Semua ini sudah menjadi keharusan bagi setiap warga negara untuk menggugah diri masing-masing dengan satu pertanyaan : “ Apa yang dapat aku lakukan dan berikan kepada Bangsa dan Negara kita ini “ Maka dari itu, saat ini kita tidak perlu mepertanyakan Nasionalisme orang lain,
tetapi kita membutuhkan masyarakat yang atas kesadaran sendiri mau peduli dan siap melakukan suatu pekerjaan ( walau dapat disebut sepele ) yang bermanfaat / positif bagi masyarakat terutama yang berada di sekitarnya, untuk dapat menciptakan rasa kebersamaan, keharmonisan lingkungan serta kerukunan warga dan bersama-sama bertindak adil secara musyawarah, tanpa mendiskreditkan orang / kelompok lain, hidupkan kembali slogan-slogan : Gotong Royong, Holobis Kuntul Baris dan lain-lainnya, yang telah terbukti dapat menyelamatkan masyarakat dari penderitaan, hilangkan sifat iri dan syirik, tingkatkan semangat bersaing yang sportif, sehingga kerukunan masyarakat yang tercapai dapat meningkatkan kesejahteraan masyarakat sekaligus memakmurkan dan melanggengkan Negara Kesatuan Republik Indonesia ( NKRI ), dan bukan seseorang atau suatu lembaga yang mengutamakan kepentingan pribadi / pendukung / konsituen / golongan untuk mencapai tujuan, namun menghambat / mengorbankan kepentingan umum / Negara.

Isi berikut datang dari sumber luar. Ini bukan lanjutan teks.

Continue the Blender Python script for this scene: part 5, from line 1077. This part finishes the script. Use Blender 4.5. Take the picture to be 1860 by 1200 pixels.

Politik “ Devide et Impera “ kolonial penjajah telah tiada bersamaan dengan terusirnya penjajah dari Bumi Pertiwi ini, kita telah merdeka selama 52 tahun, maka pola pikir / paham yang sejenis jangan dijadikan warisan yang lestari, tapi sudah selayaknya juga harus terhapus dari pikiran kita, karena pengalaman pahit telah membuktikan bahwa itu hanya akan memecah belah dan penghancurkan Persatuan dan Kesatuan Bangsa dan Negara tercita ini.